Well, the bluebells may not be so approving, but wild garlic is a terrific ingredient for those of us who like to cook fresh, seasonal food. 

Also known as “Ramsons”, wild garlic is part of the Allium family, and is related to chives, onions and leeks.  It thrives in damp, shady areas; look for its smooth, shiny leaves under trees, in hedgerows and on riverbanks.  The woods where I walk are full of these deliciously fragrant plants, whose pretty white blooms will soon be a welcome treat after the impressive carpets of bluebells have faded. 

Wild garlic leaves are easy to gather and a great excuse for a country stroll.  And it’s immensely satisfying to return home clutching a bag stuffed with fresh spring greens that haven’t cost a penny. You need to pick them before the plant flowers (I tend to select leaves from lots of plants, rather than denuding just a few), as they soon die down and lose their vibrancy. The leaves offer a flavour that is milder than that of the cultivated garlic bulbs that I usually cook with, and don’t leave a lingering odour on the breath.

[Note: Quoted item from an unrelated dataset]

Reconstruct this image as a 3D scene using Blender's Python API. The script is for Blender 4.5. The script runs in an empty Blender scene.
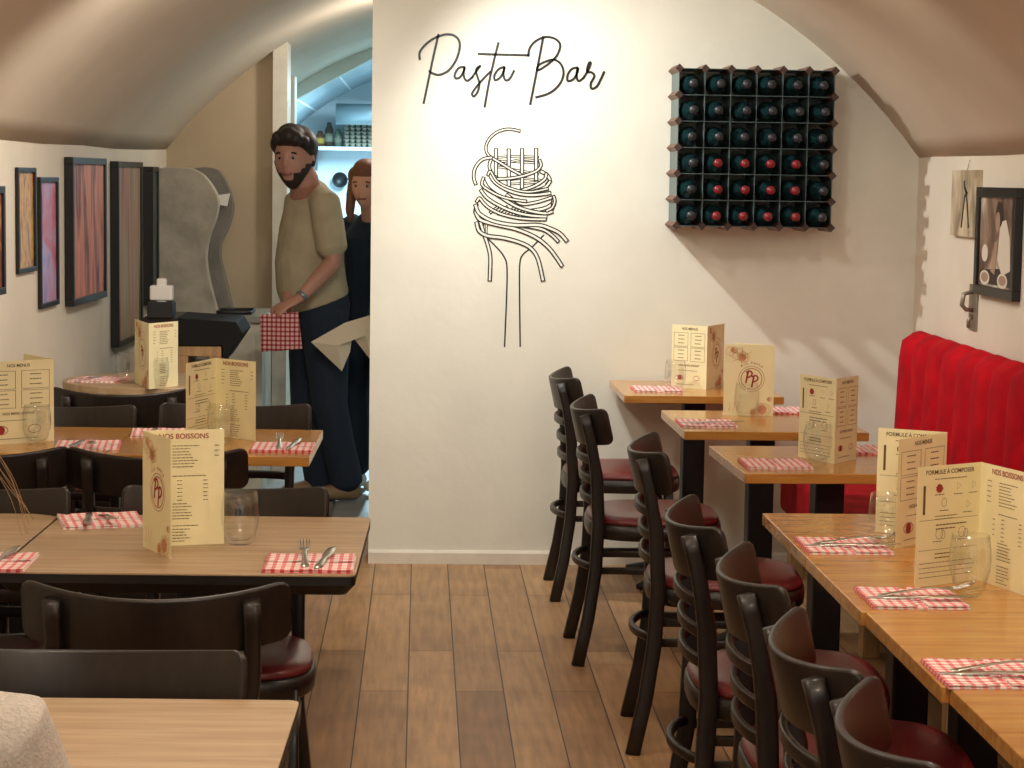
import bpy, bmesh, math, random
from mathutils import Vector, Matrix
random.seed(7)
C = bpy.context.scene.collection
PI = math.pi
# ------------------------------------------------------------------ camera
F = 2070.0; CZ = 1.56; CAM = Vector((0, 0, CZ))
def cam_axes(vx=422, vy=175, phi=.011):
    ey = Vector((vx-512, 384-vy, -F)).normalized()
    u = Vector((math.sin(phi), math.cos(phi), 0))
    ez = (u-ey*u.dot(ey)).normalized()
    return ey.cross(ez), ey, ez
RC = Matrix(cam_axes())
cam = bpy.data.cameras.new('camera'); co = bpy.data.objects.new('camera', cam); C.objects.link(co)
cam.sensor_width = 36; cam.lens = F/1024*36; cam.clip_start = .05; cam.clip_end = 60
co.matrix_world = Matrix.Translation(CAM) @ RC.to_4x4()
bpy.context.scene.camera = co
# ------------------------------------------------------------------ world, exposure, lights
vs = bpy.context.scene.view_settings
vs.view_transform = 'Standard'; vs.look = 'None'; vs.gamma = 1; vs.use_curve_mapping = False
vs.exposure = 0.2
w = bpy.data.worlds.new('world'); bpy.context.scene.world = w; w.use_nodes = True
w.node_tree.nodes['Background'].inputs[0].default_value = (1, .94, .86, 1)
w.node_tree.nodes['Background'].inputs[1].default_value = .55
def lamp(kind, name, loc, power, col, size=.05, target=None, angle=None, blend=.5, sy=None):
    l = bpy.data.lights.new(name, kind); l.energy = power; l.color = col
    if kind == 'AREA':
        l.size = size
        if sy: l.shape = 'RECTANGLE'; l.size_y = sy
    else: l.shadow_soft_size = size
    if kind == 'SPOT': l.spot_size = angle; l.spot_blend = blend
    o = bpy.data.objects.new(name, l); C.objects.link(o); o.location = loc
    if target: o.rotation_euler = (Vector(target)-Vector(loc)).to_track_quat('-Z', 'Y').to_euler()
    return o
WARM = (1, .91, .80)
lamp('SPOT', 'unseen_wall_washer', (.02, 7.50, 2.38), 80, (1, .98, .93), .025, (1.25, 8.25, 1.0), math.radians(118), 1)
lamp('SPOT', 'unseen_wall_washer', (.10, 7.15, 2.42), 6, (1, 1, .94), .03, (.05, 8.25, 1.5), math.radians(88), 1)  # added fill for the left of the back wall, kept off the rack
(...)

Once the leaves have faded, all is not lost - the flowers are edible, generally providing a more robust flavour. The bulbs are stronger still, and are best harvested when the plant is dormant from mid-summer, but they are very small and tricky to harvest. I confess I have not yet bothered. For me, the leaves are the most attractive proposition – easy to gather, and plentiful and nutritious at this time of year.   

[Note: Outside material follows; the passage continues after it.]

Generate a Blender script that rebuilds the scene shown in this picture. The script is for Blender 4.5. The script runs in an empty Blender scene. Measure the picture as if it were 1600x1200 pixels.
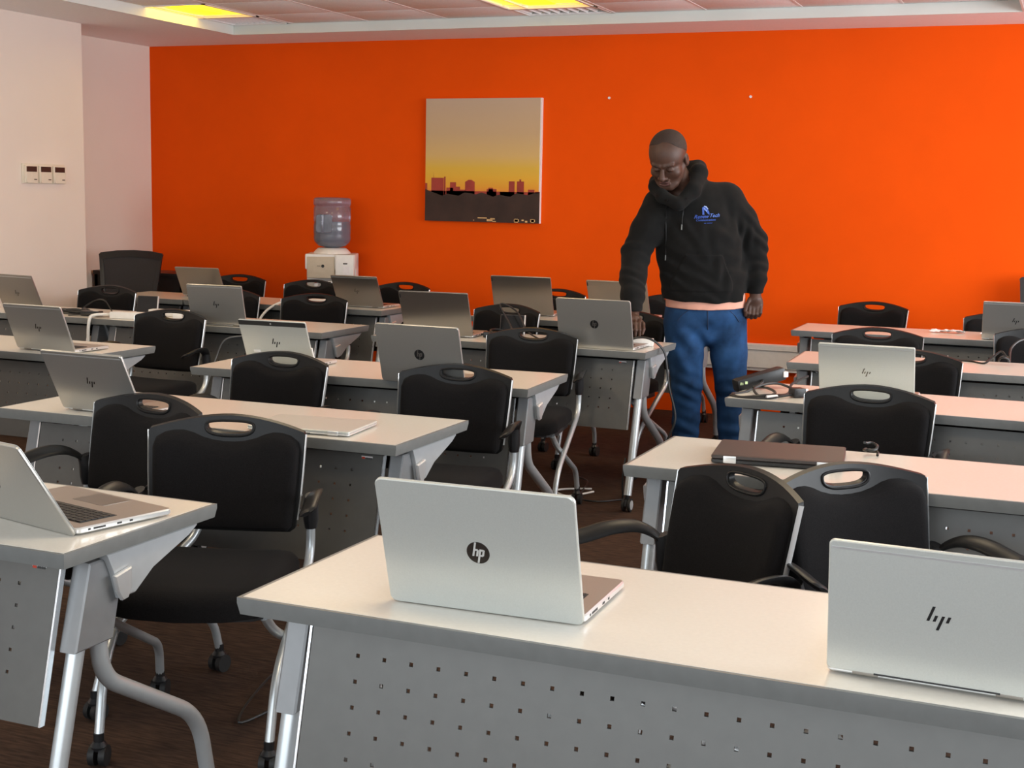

It’s not difficult to forage for wild garlic, due to its abundance and distinctive smell (especially when crushed or bruised), but do be careful not to confuse it with poisonous Lily of the Valley.   It’s worth taking along a photograph to help with identification.  As with any kind of foraging: if in doubt, don’t.  

Once you’ve gathered and washed your garlic leaves, experiment by using them in lots of different ways. Chop and add to soups, stews, salads and sandwiches, or mix with cottage or cream cheese and serve with baked potatoes. Try using them in place of basil leaves in homemade pesto or simply wilt them and serve as a vegetable, in much the same way as spinach.  They taste great in omelettes, and have a natural affinity with their cousin, the leek (try them baked with thinly-sliced potatoes, leeks and a milk/cream mixture for a hearty vegetarian supper).   If you don’t want to use them straightaway, they will keep in a bag in the hydrator drawer of your fridge for a couple of days.

A favourite spring recipe in our house is Wild Garlic and Nettle Soup. I always think it’s perfect seasonal fair to help “spring clean” the system and deliver a tasty dose of antioxidants. There are plenty of young nettles in our woods, conveniently growing near the garlic, and they’re just as easy to gather – but remember to take a pair of scissors, a large bag and gloves to protect from stings. My daughter and I like making this soup on a sunny day – first of all we go to the woods with our little dog to collect our oh-so-local greens, then rush home and turn them into a broth that tastes all the more delicious because of all the fresh air, exercise and fun that has gone into making it. And you simply can’t compare that to opening a tin from the supermarket!